Two Yiddish Poets: Moshe Leyb Halpern and Avrohom Sutzkever
Moyshe Leyb Halpern (1886-1932), one of a group of gifted American-Yiddish writers who called themselves di yunge (the Young), lived during one of Yiddish poetry's most robust eras. An immigrant to America, Halpern worked at whatever job he could pick up during the day, and then would later meet his friends in cafés to discuss literary matters and share his literary work. With little money and less time, the young writers pulled together anthologies of their work and brought new life and energy to Yiddish literature.
Halpern was born in the city of Zlochev, then part of the Austro-Hungarian Empire.He left for New York at the age of twenty-two. He began his career writing German verse but eventually was swept up in the high tide of Yiddish creativity that peaked around the early 1900s. Halpern was not a poet who contemplated the refined and the beautiful. "Much as I struggle only to see what is beautiful, I see only what is repulsive, a piece of rotten carcass." In some of his best poems, Halpern depicted the moral and psychic impoverishment of the immigrant masses. This theme is explored in realistic terms in "Around a Wagon":
There are people who maybe go on bragging
That it's not nice to crowd around a wagon
With onions, cucumbers, and plums.
But if it's nice to shlep in streets after a death wagon,
Clad in black, and lament with eyes sagging,
It is a sin to go on bragging
That it's not nice to crowd around a wagon
With onions, cucumbers and plums.
Perhaps one should not be so pushy, so attacking.
One can, perhaps, crowd quietly around a wagon
With onions, cucumbers, and plums.
But if you cannot chase them even whip wagging,
Because earth's tyrant, our belly, nagging,
Wishes so-you must be evil to go on bragging
That it's not nice to crowd around a wagon
With onions, cucumbers, and plums.
The writer seems to be suggesting that poetry, in particular, and refinement, in general, are inimical to the staccato rhythm of an immigrant population: their day-to-day behavior is propelled by nothing more than survival, by filling one's "nagging belly." But the poet suggests this with irony; his verse proves just the opposite. His poetry effectively gives expression to images of the common street, and does so in thickly colloquial speech. The street's chaos is punctuated by the recurring line a hawker shouts in the marketplace: "onions, cucumbers, and plums". The common and chaotic of the street yield to rhyme, rhythm and thrilling poetry. Moreover, the narrator warns the reader playfully not to pass judgment on the hungry crowds.

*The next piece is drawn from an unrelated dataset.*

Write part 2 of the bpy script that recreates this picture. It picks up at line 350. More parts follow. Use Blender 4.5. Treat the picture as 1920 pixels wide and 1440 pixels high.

Avrom Sutzkever (b. 1913), is one of the most celebrated figures of the literary movement Young Vilna formed between World War I and World War II. While imprisoned in the Vilna ghetto after the Nazis occupied the city in 1941, Sutzkever and his colleagues risked their lives to smuggle hundreds of rare books and manuscripts away from Nazi destruction. Sutzkever wrote the following poem during the war, one that became a rallying cry among his fighting colleagues and friends:
The Lead Plates of the Rom Printers
Like fingers stretched out through the bars in the night
To catch the free light of the air that is shed-
We sneak in the dark to grab up, as in spite,
The Rom printing plates, with old wisdom inbred.
We dreamers now have to be soldiers and fight
And melt into bullets the soul of the lead.
The Rom printing press, most famous for publishing the classic edition of the Babylonian Talmud, as well as many Hebrew and Yiddish books, was an institution of Jewish intellectual life and civilization to which Sutzkever, as a poet, was devoted. The Nazis thrust upon the Jews a nightmarish reality that called for him and his friends to transform the power of the word into armed resistance. Sutzkever's continued poetic output during the war demonstrates that his resistance to Nazi barbarity took many forms. He taught poetry in the ghetto and joined a partisan fighting unit. Eventually he made his way to the safety of Moscow. After the war, he settled in Israel where he lives today.
Sutzkever's career since the end of the war has been marked by both mournful remembrance and renewal. In 1948 he founded the leading Yiddish journal, "Di goldene keyt " (The Golden Chain), which reestablished a literary Yiddish presence in Israel after so many of its writers were killed and literary centers destroyed. His powerful and exquisite poetry has led specialists to nominate him as a deserving candidate for the Nobel Prize.